DATA IN THIS EXERCISE >>
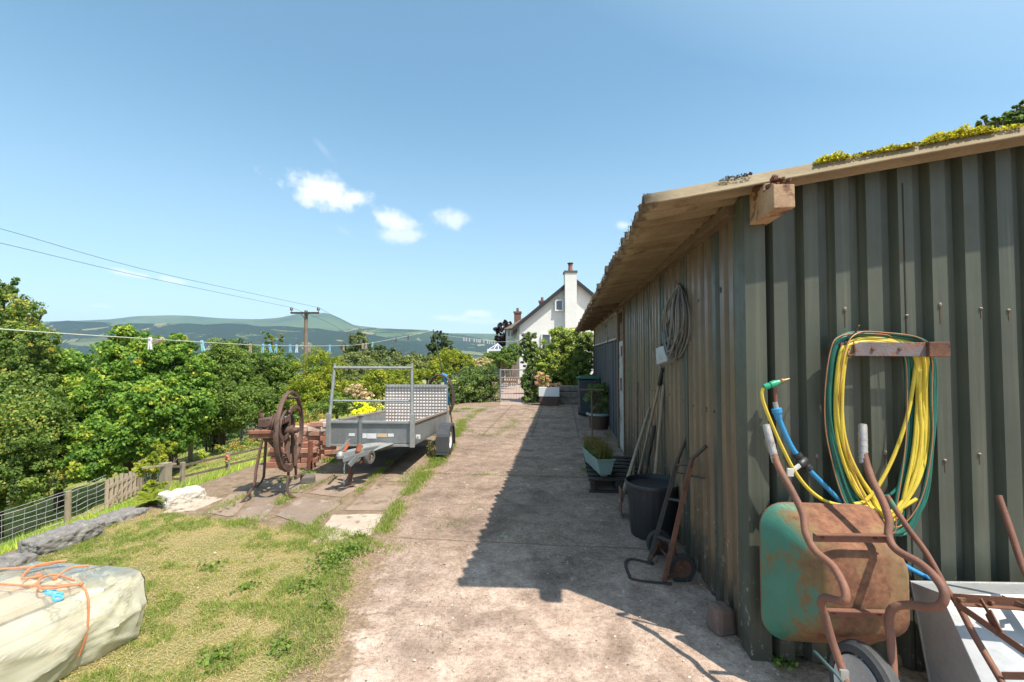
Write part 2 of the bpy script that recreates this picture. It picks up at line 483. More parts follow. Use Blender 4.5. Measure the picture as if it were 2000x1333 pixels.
gr = mixc(t, ramp(t, nA, [(.42, 0.0), (.6, 1.0)]), straw, green)
gr = mixc(t, ramp(t, nmath(t, 'ADD', nmath(t, 'MULTIPLY', nA, .45), nmath(t, 'MULTIPLY', nB, .55)), [(.56, 0.0), (.66, .8)]), gr, soil)
f = ramp(t, nmath(t, 'ADD', at.outputs['Fac'], nmath(t, 'MULTIPLY', nmath(t, 'SUBTRACT', nB, .5), 1.6)), [(.4, 0.0), (.6, 1.0)])
col = mixc(t, f, soil, gr)
col = mixc(t, .6, col, ramp(t, nD, [(.3, .55), (.7, 1.1)]), 'MULTIPLY')
t.links.new(col, b.inputs['Base Color']); b.inputs['Roughness'].default_value = .95; b.inputs['Specular IOR Level'].default_value = .1
bump(t, b, nmath(t, 'ADD', nC, nmath(t, 'MULTIPLY', nD, .5)), .9, .02)
me.materials.append(m)

# concrete driveway
YWALL = 2.52
m, t, b = nodes('driveway_concrete'); co = objco(t)
sx = t.nodes.new('ShaderNodeSeparateXYZ'); t.links.new(co, sx.inputs[0])
nA = noise_node(t, .8, 8, .6, co, .6); nB = noise_node(t, 6, 8, .68, co, .3); nC = noise_node(t, 45, 5, .7, co); nD = noise_node(t, 190, 3, .6, co)
pale = ramp(t, nB, [(.3, (.33, .235, .18)), (.5, (.475, .355, .285)), (.72, (.61, .485, .405))])
brown = ramp(t, nB, [(.3, (.21, .148, .112)), (.5, (.30, .218, .168)), (.72, (.395, .30, .235))])
# the far bays were cast earlier and have weathered browner
fy = nmath(t, 'ADD', nmath(t, 'MULTIPLY', sx.outputs[1], .28), nmath(t, 'MULTIPLY', nA, 1.1))
col = mixc(t, ramp(t, nmath(t, 'SUBTRACT', fy, .55), [(.85, 0.0), (1.0, .0)]), pale, brown)
mr = t.nodes.new('ShaderNodeMapRange'); mr.interpolation_type = 'SMOOTHSTEP'; t.links.new(fy, mr.inputs['Value'])
mr.inputs['From Min'].default_value = 1.25; mr.inputs['From Max'].default_value = 1.75
col = mixc(t, mr.outputs[0], pale, brown)
# stains, grit and flaked patches
st = ramp(t, noise_node(t, 2.3, 9, .7, co, .8), [(.54, 0.0), (.66, .6)]); col = mixc(t, st, col, (.19, .135, .095))
st = ramp(t, noise_node(t, 3.1, 9, .72, objco(t, (1, .8, 1)), .5), [(.62, 0.0), (.67, .7)]); col = mixc(t, st, col, (.62, .55, .48))
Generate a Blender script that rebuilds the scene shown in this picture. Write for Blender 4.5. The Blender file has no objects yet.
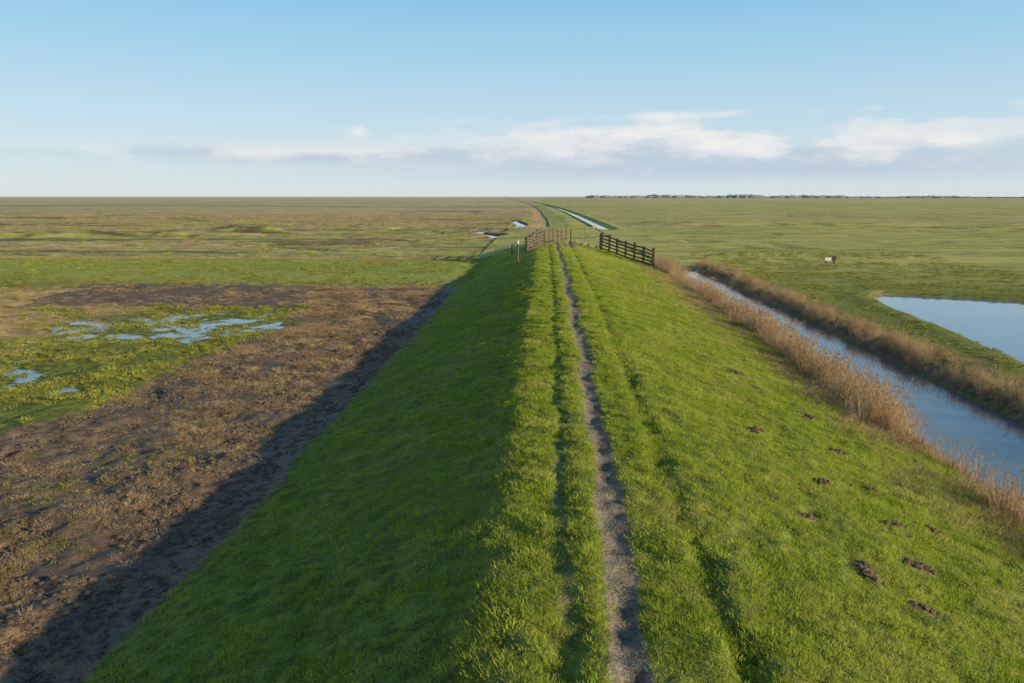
import bpy, bmesh, math, random
import numpy as np
from mathutils import Vector, Matrix
random.seed(4); rng=np.random.default_rng(7)
S=bpy.context.scene
S.view_settings.view_transform='Standard'; S.view_settings.look='None'; S.view_settings.exposure=0

# ---------------------------------------------------------------- numpy noise
def _h(ix,iy,s):
    n=(ix.astype(np.int64)*374761393+iy.astype(np.int64)*668265263+s*974634777)&0xffffffff
    n=((n^(n>>13))*1274126177)&0xffffffff
    n=n^(n>>16)
    return (n&0xffffff)/float(0xffffff)
def vn(x,y,s=0):
    x0=np.floor(x);y0=np.floor(y);fx=x-x0;fy=y-y0
    fx=fx*fx*(3-2*fx);fy=fy*fy*(3-2*fy)
    a=_h(x0,y0,s);b=_h(x0+1,y0,s);c=_h(x0,y0+1,s);d=_h(x0+1,y0+1,s)
    return (a*(1-fx)+b*fx)*(1-fy)+(c*(1-fx)+d*fx)*fy
def fbm(x,y,o=4,s=0):
    r=0;a=.5;t=0
    for i in range(o):
        xr=x*.8-y*.6;yr=x*.6+y*.8
        r=r+a*vn(xr,yr,s+i*13);t+=a;a*=.5;x=xr*2.03;y=yr*2.03
    return r/t
def fbs(x,y,o=4,s=0): # unrotated: keeps long horizontal streaks
    r=0;a=.5;t=0
    for i in range(o):
        r=r+a*vn(x+i*7.3,y+i*3.1,s+i*13);t+=a;a*=.5;x=x*2.03;y=y*2.03
    return r/t
def ss(a,b,x):
    t=np.clip((x-a)/(b-a),0,1);return t*t*(3-2*t)

# ---------------------------------------------------------------- terrain
PX=np.array([-1e5,-7.6,-6.7,-1.0,-.5,.6,2.3,3.4,9.4,10.5,11.2,12.2,15.2,16.1,16.8,17.8,20.5,1e5])
PZ=np.array([-2.1,-2.1,-2.0,-.22,-.02,.02,-.02,-.2,-1.78,-2.05,-2.45,-2.95,-2.95,-2.45,-2.0,-1.88,-2.02,-2.05])
fx_=np.linspace(-30,40,3501); _p=np.interp(fx_,PX,PZ); k=np.hanning(45);k/=k.sum()
_ps=np.convolve(np.pad(_p,22,mode='edge'),k,mode='valid')
_d=np.where(fx_<11.0,_ps,-2.03)             # dike without ditch
def ditch_shift(y): return np.interp(y,[15,60,200,340,500,700,1000,1500,5000],[0,1.1,-.2,-2.2,-6.5,-15,-32,-62,-260])
def pond(x,y):
    xl=np.interp(y,[30,33,45,53,58,62],[19,20.6,22.1,22.6,23.6,27])+.8*(fbm(y*.5,x*0+1,3,5)-.5)
    yt=np.interp(x,[20,24.6,33,45,60],[60,61,56.5,54,50])+1.2*(fbm(x*.3,x*0+3,3,6)-.5)
    yb=np.interp(x,[18,24,35,60],[33,31,29,27])
    return np.minimum(np.minimum((x-xl),(yt-y)),np.minimum(y-yb,(62-x)))
def wetL(x,y):
    a=1-np.sqrt(((x+21.5)/8.5)**2+((y-43.5)/6.5)**2)
    b=1-np.sqrt(((x+22.5)/4)**2+((y-29.5)/3.5)**2)
    return np.maximum(a,b*.7)
CR=[(-40,118),(-26,126),(-16,131),(-11,136),(-8.5,143),(-10,152),(-14,160),(-13,172),(-7,185),(-6,205),(-10,240)]
CR2=[(-160,205),(-110,190),(-80,198),(-50,184),(-28,190),(-14,178)]
def seg(x,y,C):
    d=np.full(x.shape,1e9)
    for (a,b),(c,e) in zip(C[:-1],C[1:]):
        t=np.clip(((x-a)*(c-a)+(y-b)*(e-b))/((c-a)**2+(e-b)**2),0,1)
        d=np.minimum(d,np.hypot(x-a-t*(c-a),y-b-t*(e-b)))
    return d
def creek(x,y): return np.minimum(seg(x,y,CR),seg(x,y,CR2)+.5)
def ridgeR(x,y): # low old dike across the polder
    yy=np.interp(x,[15,40,90,200,600,3000],[205,196,188,180,170,150])
    return np.exp(-((y-yy)/9.)**2)*ss(16,30,x)
def grooveR(x,y):
    g=np.exp(-((y-112-.05*x)/1.2)**2)*ss(20,22,x)*(1-ss(34,38,x))
    for y0,sl,wd in ((148,-.02,.8),(262,.03,1.2),(330,-.05,1.4),(460,.02,2.),(640,-.03,3.)):
        g=np.maximum(g,.8*np.exp(-((y-y0-sl*x)/wd)**2)*ss(22,30,x))
    return g
def gully(x,y): # winding marsh gullies
    f=fbm(x*.018,y*.045,3,201); f2=fbm(x*.006,y*.016,3,202)
    a=(1-ss(.008,.026,np.abs(f-.5)))*ss(92,110,y)*(1-ss(280,420,y))
    b=(1-ss(.006,.018,np.abs(f2-.5)))*ss(180,260,y)*(1-ss(1500,2500,y))
    return np.maximum(a,b)*np.where(x<-8,1.,np.where(x>22,.35,0.))
MOUNDS=[(-80,138,10,1.3),(-68,141,7,1.1),(-63,160,8,1.2),(-92,135,8,1.),(-56,158,6,1.1),(-97,150,6,.8)]
def pathc(y): return np.interp(y,[0,8,25,60,85],[1.0,1.03,1.27,1.36,1.2])+.05*np.sin(y*.55)+.04*np.sin(y*1.3+1)
def rutc(y): return np.interp(y,[0,8,40,85],[.22,.27,.5,.4])+.04*np.sin(y*.7+2)
BARE=[(5.7,15.7,.26,.13),(6.4,14.0,.26,.13),(4.9,11.4,.16,.45),(5.3,10.5,.25,.13),(7.2,19,.28,.15),(6.9,16.3,.24,.13),(7.6,22.5,.3,.2),(7.4,14.5,.2,.12),(6.6,27,.28,.2),(8.0,17.4,.25,.14),(5.2,19,.2,.12),(4.6,13.4,.2,.1),(6.1,12.3,.3,.12)]
def terrain(x,y,masks=False):
    sh=ditch_shift(y)
    w=np.where(y<130,ss(3,10,x)*(1-ss(12.6,15.4,x)),np.maximum(ss(3,8,x),ss(200,300,y)))
    xs=x-sh*w
    full=np.interp(np.where(y>130,13.7+(xs-13.7)*1.7,xs),fx_,_ps); nod=np.interp(xs,fx_,_d)
    dry=ss(80,86,y)*(1-ss(172,182,y))
    z=full*(1-dry)+nod*dry
    low=ss(92,116,y)
    inD=(xs<10.5)&(xs>-9)
    z=np.where(inD&(z>-2.1),z*(1-low)+(-1.88+(z+2.1)*.15)*low,z)
    dam=ss(64,70,y+.03*x)*(1-ss(82,90,y+.03*x))*(1-ss(-9,-5,x))
    z=z+dam*.42
    damr=ss(86,91,y)*(1-ss(98,104,y))*ss(9,12,x)*(1-ss(60,90,x))
    z=z+damr*.3
    gl=gully(x,y)
    z=z+ridgeR(x,y)*1.0-grooveR(x,y)*.55-gl*.5
    p=pond(x,y); z=z-np.clip(p+.35,0,1.6)*.42+ .1*np.exp(-((p+1.2)/.7)**2)
    wl=wetL(x,y); wm=ss(-.05,.35,wl)
    z=z-wm*.105*(y<60)
    cd=creek(x,y); z=z-.55*(1-ss(.4,2.0,cd))+.12*np.exp(-((cd-2.6)/.8)**2)
    far=ss(60,200,np.hypot(x,y))
    flatL=ss(6.4,8.5,-x)
    slope=(1-ss(6,7.4,-x))*(1-ss(9.5,10.8,x))
    n1=fbm(x*3.2,y*3.2,3,3)-.5; n2=fbm(x*.9,y*.9,4,8)-.5; n3=fbm(x*.12,y*.12,4,21)-.5
    z=z+slope*(n1*.16+n2*np.where(x<-.6,.12,.20))*(1-far*.6)
    band=np.exp(-((x-np.interp(y,[8,40,85],[2.2,2.6,2.6])-.3*n2)/.2)**2)*slope*(1-low)
    z=z-band*.12*np.clip(.4+2.5*n2+.5,0,1.5)
    mudL=flatL*(1-dam)
    z=z+mudL*(n2*.24+n1*.17)*(1-wm*.45)*(1-ss(50,110,y))
    outer=np.clip(flatL+ss(16.5,18,x),0,1)
    z=z+outer*(n3*.25+n2*.10)*np.where(x>0,.6,1.)*np.where((wm>0)&(y<60),.35,1)*np.where(p>-2,.4,1)
    z=z+outer*ss(85,140,y)*(fbm(x*.05,y*.09,4,33)-.5)*.6
    mo=np.zeros_like(z)
    for mx,my,mr,mh in MOUNDS:
        g_=np.exp(-(((x-mx)/mr)**2+((y-my)/(mr*.35))**2)*1.5); mo=np.maximum(mo,g_)
        z=z+mh*g_*(.6+.8*fbm(x*.5,y*.5,3,77))
    pc=pathc(y); rc=rutc(y)
    on=(1-ss(86,99,y))
    pm=np.exp(-(np.abs((x-pc)/(.215+.08*n2*2))**3))*on
    rm=np.exp(-(np.abs((x-rc)/(.17))**2))*on
    mid=np.exp(-((x-(pc+rc)/2)/.2)**2)*on
    z=z-pm*.055-rm*.06+mid*.03
    bare=np.zeros_like(z)
    for bx,by,a,b in BARE:
        q=((x-bx)/a)**2+((y-by)/b)**2+ (n1)*2.2
        bare=np.maximum(bare,1-ss(.5,1.3,q))
    z=z+bare*.05
    if not masks: return z
    gate=np.exp(-(((x-2.8)/2.6)**2+((y-86)/6.)**2))
    path=np.clip(pm*1.25*(.8+.9*(fbm(x*4,y*1.2,3,44)-.35))+rm*.40*ss(.42,.62,fbm(x*2,y*.6,3,45))+gate*.8*ss(.35,.6,fbm(x*1.3,y*.5,3,46)),0,1)
    xe=np.interp(y,[0,22,30,45,60,66],[-16.2,-16,-15.3,-14.8,-17,-22])
    e=1.8*(fbm(x*.45,y*.45,4,50)-.5)
    mud=ss(-.7,.7,x-xe+e*2.2)*ss(6.3,6.9,-x+e*.5)*(1-ss(59,64,y+.03*x+e*2))
    backmud=ss(-.7,.7,x+36+6*e)*ss(6.5,7.2,-x)*ss(49,53,y+e*3)*(1-ss(60,65,y+.03*x+e*1.5))
    mud=np.maximum(mud,backmud)
    bank=np.exp(-((xs-10.95)/.35)**2)*(1-dry)+np.exp(-((xs-16.35)/.3)**2)*(1-dry)
    mud=np.clip(mud+bank*(y<86)*.9+bare+ .8*(1-ss(1.5,2.2,cd)),0,1)
    pmud=np.exp(-((p+.1)/.28)**2)*.7
    mud=np.clip(mud+pmud,0,1)
    dn=fbm(x*.05,y*.16,5,60); dn2=fbm(x*.4,y*.5,4,61); dn3=fbm(x*.012,y*.02,4,62); dn4=fbm(x*.003,y*.02,4,63)
    st=fbs(x*.012,y*.11,4,64); stf=fbs(x*.003,y*.018,5,65)
    dryv=flatL*(1-dam)*(ss(88,96,y)*(.3*ss(.45,.6,dn2)+.9*ss(.52,.62,st)*(1-ss(300,400,y)))+ss(200,320,y+160*(dn3-.5))*(.35+.65*ss(.42,.56,stf))+ss(.52,.62,dn)*ss(88,110,y)*.6)
    dryv=dryv+flatL*(1-ss(-30,-23,x-3*e))*(1-ss(56,62,y))*.9*ss(.3,.55,dn2+.1)
    dryv=dryv+(np.exp(-((y-91+.03*x)/2.5)**2)*flatL)*.8
    dryv=dryv+ss(6.4,9.5,x)*(1-ss(10.6,11.3,xs))*(y<84)*.45*ss(.45,.6,dn2)
    dryv=dryv+np.where(x>17,ss(.52,.7,dn)*.35*ss(88,200,y)+.15*ss(300,900,y)+.4*ss(.48,.6,stf)*ss(150,300,y)+.3*ss(.55,.65,st)*ss(88,110,y)*(1-ss(300,400,y)),0)
    dryv=dryv+np.exp(-((xs+1.5)/2.2)**2)*ss(125,150,y)*.9
    dryv=np.clip(dryv,0,1)
    wet=np.clip(wm*(y<60),0,1)
    st2=fbs(x*.02,y*.16,4,66)
    dark=np.clip(gl*.95+mo*.95*ss(.3,.5,dn2)+.65*grooveR(x,y)+.6*ss(.56,.66,dn2)*ss(88,100,y)*(1-ss(200,300,y))*flatL
        +.75*ss(.60,.68,st2)*ss(90,100,y)*(1-ss(350,500,y))*np.where(x<-8,1,np.where(x>20,.3,0))+.6*np.exp(-((y-94+.03*x)/1.)**2)*flatL*ss(.4,.55,dn2+.05)
        +.4*ss(.60,.68,stf)*ss(300,450,y)*(1-ss(2500,4500,y)),0,1)
    return z,mud,dryv,path,wet,np.clip(dam,0,1),dark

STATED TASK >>
Every line from the top of the material above through the line with "me.materials.append(m)" should be duplicated exactly, please; leave out the pictures.

EXERCISE ANSWER >>
Write part 2 of the bpy script that recreates this picture. It picks up at line 483. More parts follow. Use Blender 4.5. Measure the picture as if it were 2000x1333 pixels.
gr = mixc(t, ramp(t, nA, [(.42, 0.0), (.6, 1.0)]), straw, green)
gr = mixc(t, ramp(t, nmath(t, 'ADD', nmath(t, 'MULTIPLY', nA, .45), nmath(t, 'MULTIPLY', nB, .55)), [(.56, 0.0), (.66, .8)]), gr, soil)
f = ramp(t, nmath(t, 'ADD', at.outputs['Fac'], nmath(t, 'MULTIPLY', nmath(t, 'SUBTRACT', nB, .5), 1.6)), [(.4, 0.0), (.6, 1.0)])
col = mixc(t, f, soil, gr)
col = mixc(t, .6, col, ramp(t, nD, [(.3, .55), (.7, 1.1)]), 'MULTIPLY')
t.links.new(col, b.inputs['Base Color']); b.inputs['Roughness'].default_value = .95; b.inputs['Specular IOR Level'].default_value = .1
bump(t, b, nmath(t, 'ADD', nC, nmath(t, 'MULTIPLY', nD, .5)), .9, .02)
me.materials.append(m)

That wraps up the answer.